> What is asked
Keep only the lines where "parts" appears.

> Supplied records
○ ○ ○ ○ ○

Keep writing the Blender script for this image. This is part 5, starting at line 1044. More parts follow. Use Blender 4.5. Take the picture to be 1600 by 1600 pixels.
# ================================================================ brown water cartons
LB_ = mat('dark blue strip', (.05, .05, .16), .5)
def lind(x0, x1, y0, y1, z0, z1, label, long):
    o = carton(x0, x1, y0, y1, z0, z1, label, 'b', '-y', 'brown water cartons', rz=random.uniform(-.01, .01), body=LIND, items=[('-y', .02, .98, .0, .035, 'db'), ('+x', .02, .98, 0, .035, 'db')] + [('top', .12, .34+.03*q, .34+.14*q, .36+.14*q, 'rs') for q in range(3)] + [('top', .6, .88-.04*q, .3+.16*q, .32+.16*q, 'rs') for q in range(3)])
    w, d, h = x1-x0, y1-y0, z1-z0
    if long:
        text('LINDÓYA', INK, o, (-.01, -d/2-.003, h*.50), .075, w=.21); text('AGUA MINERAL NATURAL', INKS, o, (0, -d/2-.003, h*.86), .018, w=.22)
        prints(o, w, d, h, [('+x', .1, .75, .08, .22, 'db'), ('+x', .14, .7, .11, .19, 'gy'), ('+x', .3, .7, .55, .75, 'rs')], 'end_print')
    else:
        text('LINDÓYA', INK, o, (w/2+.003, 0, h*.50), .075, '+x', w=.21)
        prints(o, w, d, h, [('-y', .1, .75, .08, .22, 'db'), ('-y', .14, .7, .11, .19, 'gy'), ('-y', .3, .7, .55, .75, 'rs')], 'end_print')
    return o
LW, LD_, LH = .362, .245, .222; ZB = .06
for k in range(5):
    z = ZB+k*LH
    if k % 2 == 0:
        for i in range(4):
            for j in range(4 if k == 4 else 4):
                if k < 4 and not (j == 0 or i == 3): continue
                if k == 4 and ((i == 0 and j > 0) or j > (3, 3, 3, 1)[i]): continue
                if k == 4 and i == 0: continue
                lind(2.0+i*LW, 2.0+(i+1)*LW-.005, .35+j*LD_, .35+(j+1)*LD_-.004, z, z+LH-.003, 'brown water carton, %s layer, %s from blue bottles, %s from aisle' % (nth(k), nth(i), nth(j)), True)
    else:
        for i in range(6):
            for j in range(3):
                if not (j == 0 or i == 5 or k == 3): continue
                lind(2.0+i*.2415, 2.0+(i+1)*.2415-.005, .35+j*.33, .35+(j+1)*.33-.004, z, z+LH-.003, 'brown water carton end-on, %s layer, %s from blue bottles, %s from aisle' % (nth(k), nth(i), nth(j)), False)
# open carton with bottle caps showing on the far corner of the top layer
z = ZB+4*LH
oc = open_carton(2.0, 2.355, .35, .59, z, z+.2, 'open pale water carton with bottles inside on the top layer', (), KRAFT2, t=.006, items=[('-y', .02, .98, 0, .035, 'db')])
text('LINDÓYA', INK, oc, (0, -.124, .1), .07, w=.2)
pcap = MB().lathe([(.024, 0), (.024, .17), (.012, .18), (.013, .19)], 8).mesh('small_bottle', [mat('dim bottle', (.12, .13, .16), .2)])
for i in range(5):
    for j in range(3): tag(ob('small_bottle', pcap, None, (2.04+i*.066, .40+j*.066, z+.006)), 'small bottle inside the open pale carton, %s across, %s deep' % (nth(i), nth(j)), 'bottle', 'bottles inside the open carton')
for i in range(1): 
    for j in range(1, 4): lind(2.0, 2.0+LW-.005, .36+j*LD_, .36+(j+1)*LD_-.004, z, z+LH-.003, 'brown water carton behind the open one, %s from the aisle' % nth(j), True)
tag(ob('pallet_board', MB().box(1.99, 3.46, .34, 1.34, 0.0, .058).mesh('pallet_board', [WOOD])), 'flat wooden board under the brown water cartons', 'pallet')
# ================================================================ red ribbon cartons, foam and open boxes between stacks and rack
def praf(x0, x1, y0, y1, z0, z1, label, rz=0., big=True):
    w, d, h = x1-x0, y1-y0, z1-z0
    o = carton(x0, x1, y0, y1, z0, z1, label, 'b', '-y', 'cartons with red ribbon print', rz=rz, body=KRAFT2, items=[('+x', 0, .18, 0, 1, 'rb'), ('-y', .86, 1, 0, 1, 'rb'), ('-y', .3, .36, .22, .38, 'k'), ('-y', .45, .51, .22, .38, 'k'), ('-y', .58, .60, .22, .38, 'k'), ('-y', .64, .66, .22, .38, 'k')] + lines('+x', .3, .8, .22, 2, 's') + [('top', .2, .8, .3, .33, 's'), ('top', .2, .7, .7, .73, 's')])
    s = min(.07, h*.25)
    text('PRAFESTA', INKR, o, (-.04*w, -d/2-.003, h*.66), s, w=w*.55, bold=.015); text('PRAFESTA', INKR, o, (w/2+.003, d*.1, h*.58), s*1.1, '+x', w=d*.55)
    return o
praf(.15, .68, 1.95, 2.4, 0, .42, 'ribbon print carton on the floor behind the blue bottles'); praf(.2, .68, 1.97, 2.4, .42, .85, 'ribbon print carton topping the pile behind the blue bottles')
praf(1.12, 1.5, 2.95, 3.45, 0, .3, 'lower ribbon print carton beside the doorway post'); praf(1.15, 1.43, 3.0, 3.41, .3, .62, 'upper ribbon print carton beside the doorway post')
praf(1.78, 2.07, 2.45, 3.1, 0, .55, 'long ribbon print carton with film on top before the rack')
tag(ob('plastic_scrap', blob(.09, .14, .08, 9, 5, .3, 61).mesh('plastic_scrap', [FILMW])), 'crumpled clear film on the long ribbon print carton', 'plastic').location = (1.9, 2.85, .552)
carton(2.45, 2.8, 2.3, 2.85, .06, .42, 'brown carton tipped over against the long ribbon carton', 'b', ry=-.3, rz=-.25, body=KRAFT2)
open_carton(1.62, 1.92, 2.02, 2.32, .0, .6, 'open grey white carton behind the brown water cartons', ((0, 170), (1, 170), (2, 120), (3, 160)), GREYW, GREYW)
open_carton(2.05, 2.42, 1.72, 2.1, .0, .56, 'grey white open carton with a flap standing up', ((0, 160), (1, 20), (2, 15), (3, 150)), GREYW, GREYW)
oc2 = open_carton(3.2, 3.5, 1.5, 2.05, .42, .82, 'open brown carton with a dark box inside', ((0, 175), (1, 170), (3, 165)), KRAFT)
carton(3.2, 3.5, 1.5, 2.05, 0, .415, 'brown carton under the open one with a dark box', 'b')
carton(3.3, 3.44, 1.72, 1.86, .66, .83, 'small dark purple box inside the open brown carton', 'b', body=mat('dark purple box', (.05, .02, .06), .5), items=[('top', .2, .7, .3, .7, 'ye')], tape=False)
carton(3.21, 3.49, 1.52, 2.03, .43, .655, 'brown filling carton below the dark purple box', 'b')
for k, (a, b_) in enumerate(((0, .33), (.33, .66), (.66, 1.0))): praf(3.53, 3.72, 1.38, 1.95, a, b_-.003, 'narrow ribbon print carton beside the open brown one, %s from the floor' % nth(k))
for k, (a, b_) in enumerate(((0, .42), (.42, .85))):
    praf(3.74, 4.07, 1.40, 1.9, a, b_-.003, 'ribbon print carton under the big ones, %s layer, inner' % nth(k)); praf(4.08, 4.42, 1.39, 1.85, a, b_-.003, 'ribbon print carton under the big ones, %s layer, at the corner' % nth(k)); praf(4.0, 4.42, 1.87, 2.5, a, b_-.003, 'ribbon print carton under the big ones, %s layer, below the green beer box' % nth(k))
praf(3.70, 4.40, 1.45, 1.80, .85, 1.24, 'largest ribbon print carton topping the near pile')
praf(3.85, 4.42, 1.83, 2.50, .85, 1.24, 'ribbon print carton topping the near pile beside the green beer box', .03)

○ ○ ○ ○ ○

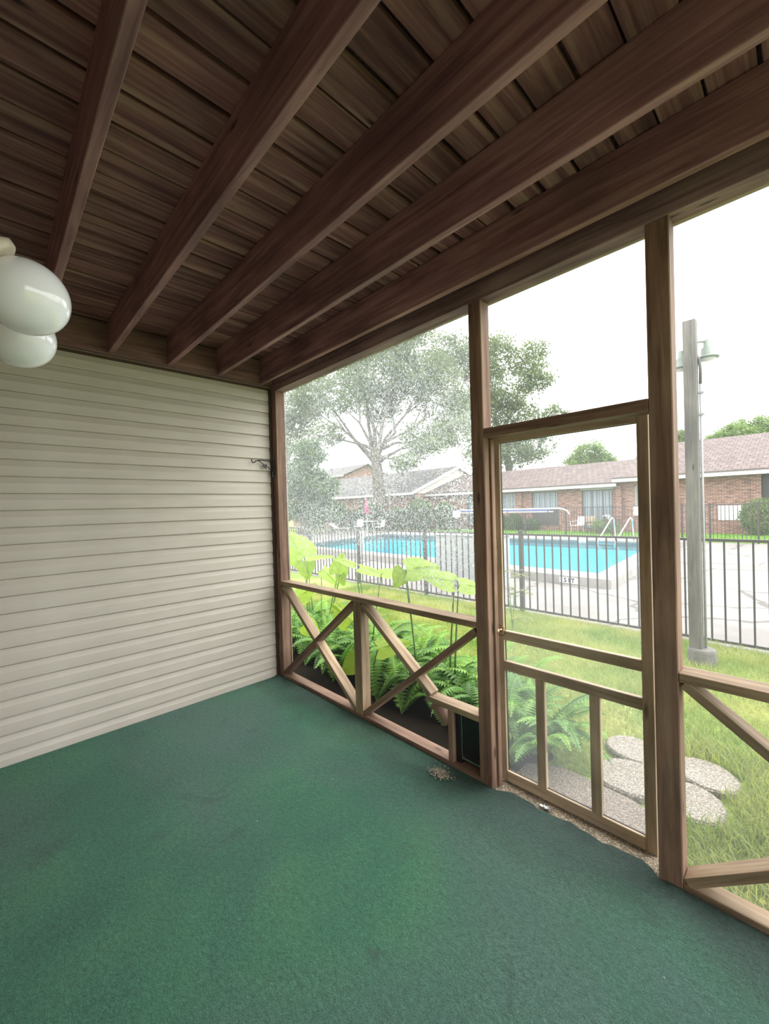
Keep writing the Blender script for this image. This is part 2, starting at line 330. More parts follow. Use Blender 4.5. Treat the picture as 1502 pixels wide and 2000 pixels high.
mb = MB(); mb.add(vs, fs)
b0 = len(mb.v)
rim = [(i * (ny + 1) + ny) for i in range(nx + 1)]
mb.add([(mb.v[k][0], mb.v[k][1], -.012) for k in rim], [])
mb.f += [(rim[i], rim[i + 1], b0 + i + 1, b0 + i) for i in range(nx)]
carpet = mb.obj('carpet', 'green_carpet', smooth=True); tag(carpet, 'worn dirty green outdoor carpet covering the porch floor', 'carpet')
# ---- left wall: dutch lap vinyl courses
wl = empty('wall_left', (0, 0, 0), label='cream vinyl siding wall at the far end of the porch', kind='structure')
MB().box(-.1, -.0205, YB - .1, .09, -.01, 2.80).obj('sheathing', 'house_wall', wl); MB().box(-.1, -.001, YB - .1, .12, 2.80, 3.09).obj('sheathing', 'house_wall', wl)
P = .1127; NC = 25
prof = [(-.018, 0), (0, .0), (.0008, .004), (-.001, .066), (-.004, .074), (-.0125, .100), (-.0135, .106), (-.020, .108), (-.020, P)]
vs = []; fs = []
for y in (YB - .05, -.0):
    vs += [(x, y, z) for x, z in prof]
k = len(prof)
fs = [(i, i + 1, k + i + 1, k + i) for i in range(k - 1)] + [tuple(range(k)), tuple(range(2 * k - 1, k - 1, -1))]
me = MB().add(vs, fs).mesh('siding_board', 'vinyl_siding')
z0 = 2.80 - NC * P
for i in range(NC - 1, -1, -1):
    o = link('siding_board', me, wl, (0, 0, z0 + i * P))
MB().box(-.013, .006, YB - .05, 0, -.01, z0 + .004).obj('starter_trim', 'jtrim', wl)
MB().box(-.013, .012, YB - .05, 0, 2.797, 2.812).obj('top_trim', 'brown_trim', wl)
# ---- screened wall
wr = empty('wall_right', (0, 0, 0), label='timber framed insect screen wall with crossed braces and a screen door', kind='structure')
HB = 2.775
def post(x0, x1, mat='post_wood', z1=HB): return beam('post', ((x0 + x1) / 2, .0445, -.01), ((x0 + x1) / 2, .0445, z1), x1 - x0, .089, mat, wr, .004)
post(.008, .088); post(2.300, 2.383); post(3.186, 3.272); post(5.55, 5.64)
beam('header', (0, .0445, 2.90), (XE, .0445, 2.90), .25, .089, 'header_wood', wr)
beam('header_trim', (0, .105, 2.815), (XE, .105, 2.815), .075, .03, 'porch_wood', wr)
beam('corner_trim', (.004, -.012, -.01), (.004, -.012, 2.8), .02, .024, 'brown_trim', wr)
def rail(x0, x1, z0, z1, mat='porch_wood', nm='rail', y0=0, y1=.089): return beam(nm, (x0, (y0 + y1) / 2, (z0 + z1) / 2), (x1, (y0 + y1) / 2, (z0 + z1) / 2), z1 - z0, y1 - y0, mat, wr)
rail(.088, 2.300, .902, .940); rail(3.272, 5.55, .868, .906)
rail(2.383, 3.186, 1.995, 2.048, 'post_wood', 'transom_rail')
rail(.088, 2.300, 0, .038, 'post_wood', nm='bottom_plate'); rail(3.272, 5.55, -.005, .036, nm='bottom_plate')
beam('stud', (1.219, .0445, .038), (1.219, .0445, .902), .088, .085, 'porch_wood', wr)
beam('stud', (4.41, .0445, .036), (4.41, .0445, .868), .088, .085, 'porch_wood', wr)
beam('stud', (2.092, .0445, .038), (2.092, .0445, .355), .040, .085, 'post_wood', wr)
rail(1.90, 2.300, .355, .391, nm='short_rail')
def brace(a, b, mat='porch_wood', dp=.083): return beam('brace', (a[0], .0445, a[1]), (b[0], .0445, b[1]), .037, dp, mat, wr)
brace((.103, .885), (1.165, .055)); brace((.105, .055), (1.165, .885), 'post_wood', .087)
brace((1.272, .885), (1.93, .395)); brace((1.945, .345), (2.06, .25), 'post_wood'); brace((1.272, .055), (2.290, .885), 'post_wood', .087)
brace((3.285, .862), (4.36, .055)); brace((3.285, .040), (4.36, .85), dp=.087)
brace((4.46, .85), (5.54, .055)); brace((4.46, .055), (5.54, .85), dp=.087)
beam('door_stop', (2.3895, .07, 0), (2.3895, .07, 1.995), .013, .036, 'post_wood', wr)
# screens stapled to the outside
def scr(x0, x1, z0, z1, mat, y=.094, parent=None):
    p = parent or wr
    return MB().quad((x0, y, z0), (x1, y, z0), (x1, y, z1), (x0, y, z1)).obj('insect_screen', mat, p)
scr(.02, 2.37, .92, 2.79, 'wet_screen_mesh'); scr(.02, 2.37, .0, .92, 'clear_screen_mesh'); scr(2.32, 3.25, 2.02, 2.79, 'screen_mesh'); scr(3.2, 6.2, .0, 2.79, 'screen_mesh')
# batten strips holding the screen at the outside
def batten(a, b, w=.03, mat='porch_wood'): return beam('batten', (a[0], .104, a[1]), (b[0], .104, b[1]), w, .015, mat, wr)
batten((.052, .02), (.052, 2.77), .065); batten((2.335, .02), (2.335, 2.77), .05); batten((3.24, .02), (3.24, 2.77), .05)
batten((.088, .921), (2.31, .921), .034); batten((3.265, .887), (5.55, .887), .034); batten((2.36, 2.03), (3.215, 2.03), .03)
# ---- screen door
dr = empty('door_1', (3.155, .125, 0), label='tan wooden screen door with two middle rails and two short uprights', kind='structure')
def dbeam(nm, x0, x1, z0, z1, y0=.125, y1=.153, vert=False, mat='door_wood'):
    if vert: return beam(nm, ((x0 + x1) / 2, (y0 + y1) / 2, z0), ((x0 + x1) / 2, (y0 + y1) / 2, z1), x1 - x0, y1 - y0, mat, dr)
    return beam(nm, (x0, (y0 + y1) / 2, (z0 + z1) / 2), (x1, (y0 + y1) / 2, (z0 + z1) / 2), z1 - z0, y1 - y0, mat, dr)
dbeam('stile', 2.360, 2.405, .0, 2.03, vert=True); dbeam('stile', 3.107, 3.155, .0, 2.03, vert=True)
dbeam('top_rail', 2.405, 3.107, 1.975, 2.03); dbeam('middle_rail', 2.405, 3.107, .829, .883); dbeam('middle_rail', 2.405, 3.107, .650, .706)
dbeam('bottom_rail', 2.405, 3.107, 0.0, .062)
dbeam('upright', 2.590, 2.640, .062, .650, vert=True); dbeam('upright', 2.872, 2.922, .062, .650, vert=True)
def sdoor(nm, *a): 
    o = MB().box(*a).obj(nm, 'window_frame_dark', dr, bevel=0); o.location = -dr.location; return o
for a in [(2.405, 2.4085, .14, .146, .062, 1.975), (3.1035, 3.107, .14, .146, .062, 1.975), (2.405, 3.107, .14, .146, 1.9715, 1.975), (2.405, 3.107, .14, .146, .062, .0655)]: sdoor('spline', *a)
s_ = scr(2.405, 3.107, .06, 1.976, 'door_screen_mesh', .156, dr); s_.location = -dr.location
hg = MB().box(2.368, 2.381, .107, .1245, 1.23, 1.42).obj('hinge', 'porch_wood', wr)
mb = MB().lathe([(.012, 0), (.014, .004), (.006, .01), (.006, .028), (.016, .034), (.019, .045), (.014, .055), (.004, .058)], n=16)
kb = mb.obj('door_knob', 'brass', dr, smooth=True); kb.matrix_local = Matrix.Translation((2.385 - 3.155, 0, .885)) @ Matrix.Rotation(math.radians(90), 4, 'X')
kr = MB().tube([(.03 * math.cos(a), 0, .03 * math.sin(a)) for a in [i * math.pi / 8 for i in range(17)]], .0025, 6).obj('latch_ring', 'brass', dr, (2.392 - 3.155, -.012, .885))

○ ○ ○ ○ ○

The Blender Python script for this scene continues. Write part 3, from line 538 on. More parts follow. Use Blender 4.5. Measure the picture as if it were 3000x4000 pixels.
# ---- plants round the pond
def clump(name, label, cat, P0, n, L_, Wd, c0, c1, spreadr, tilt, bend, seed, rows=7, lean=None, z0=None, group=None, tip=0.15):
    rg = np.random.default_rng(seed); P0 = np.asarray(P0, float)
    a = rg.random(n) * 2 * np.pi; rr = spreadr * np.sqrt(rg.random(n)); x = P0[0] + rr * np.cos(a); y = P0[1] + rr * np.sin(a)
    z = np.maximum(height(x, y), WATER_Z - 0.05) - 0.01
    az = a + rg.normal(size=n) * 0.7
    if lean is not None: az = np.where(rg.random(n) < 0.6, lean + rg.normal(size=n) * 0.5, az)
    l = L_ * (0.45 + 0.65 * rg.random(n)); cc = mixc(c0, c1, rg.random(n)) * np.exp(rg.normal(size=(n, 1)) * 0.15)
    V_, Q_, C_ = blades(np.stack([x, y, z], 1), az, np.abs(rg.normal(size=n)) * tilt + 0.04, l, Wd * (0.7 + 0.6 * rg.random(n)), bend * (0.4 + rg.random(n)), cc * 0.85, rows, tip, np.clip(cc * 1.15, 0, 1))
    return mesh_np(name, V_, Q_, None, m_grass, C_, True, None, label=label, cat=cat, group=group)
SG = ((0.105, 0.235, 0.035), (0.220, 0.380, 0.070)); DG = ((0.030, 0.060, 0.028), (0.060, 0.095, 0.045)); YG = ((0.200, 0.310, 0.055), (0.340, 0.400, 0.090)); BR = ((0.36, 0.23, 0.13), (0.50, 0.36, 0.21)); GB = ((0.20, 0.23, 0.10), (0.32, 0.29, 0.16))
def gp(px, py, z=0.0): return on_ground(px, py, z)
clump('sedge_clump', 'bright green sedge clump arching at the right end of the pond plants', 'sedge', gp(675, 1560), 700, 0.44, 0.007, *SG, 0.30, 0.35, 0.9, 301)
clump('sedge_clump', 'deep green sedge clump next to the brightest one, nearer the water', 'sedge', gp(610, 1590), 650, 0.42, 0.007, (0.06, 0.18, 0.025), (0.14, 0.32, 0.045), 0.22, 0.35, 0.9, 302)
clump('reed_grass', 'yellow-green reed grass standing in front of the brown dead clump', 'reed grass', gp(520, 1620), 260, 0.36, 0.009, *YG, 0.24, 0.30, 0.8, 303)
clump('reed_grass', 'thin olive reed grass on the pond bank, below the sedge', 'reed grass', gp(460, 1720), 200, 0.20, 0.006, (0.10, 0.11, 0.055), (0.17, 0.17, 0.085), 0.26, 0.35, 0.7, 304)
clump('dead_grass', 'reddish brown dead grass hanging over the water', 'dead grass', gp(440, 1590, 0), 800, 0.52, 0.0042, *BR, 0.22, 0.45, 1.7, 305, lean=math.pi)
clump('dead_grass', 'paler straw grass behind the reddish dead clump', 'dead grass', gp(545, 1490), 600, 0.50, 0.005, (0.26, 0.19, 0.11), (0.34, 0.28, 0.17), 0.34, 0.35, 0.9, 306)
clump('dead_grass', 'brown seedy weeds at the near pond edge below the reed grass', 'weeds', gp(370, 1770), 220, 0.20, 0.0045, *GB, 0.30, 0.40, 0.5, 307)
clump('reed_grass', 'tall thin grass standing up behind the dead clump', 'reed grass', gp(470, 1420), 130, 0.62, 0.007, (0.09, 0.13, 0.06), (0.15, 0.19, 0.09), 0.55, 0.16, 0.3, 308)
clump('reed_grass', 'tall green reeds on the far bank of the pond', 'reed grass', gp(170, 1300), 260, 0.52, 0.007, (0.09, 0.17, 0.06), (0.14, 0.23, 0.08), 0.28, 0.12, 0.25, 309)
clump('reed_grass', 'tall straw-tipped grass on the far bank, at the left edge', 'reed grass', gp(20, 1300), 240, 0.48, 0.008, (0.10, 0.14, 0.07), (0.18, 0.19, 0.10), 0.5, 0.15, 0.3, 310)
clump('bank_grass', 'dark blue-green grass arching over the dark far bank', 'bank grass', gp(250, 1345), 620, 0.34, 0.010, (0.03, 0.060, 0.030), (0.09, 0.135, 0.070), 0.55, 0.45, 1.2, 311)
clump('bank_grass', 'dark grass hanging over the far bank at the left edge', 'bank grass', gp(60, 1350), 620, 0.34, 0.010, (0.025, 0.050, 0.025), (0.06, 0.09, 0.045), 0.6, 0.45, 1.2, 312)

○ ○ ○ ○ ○

> Finished answer
Keep writing the Blender script for this image. This is part 5, starting at line 1044. More parts follow. Use Blender 4.5. Take the picture to be 1600 by 1600 pixels.
Keep writing the Blender script for this image. This is part 2, starting at line 330. More parts follow. Use Blender 4.5. Treat the picture as 1502 pixels wide and 2000 pixels high.
The Blender Python script for this scene continues. Write part 3, from line 538 on. More parts follow. Use Blender 4.5. Measure the picture as if it were 3000x4000 pixels.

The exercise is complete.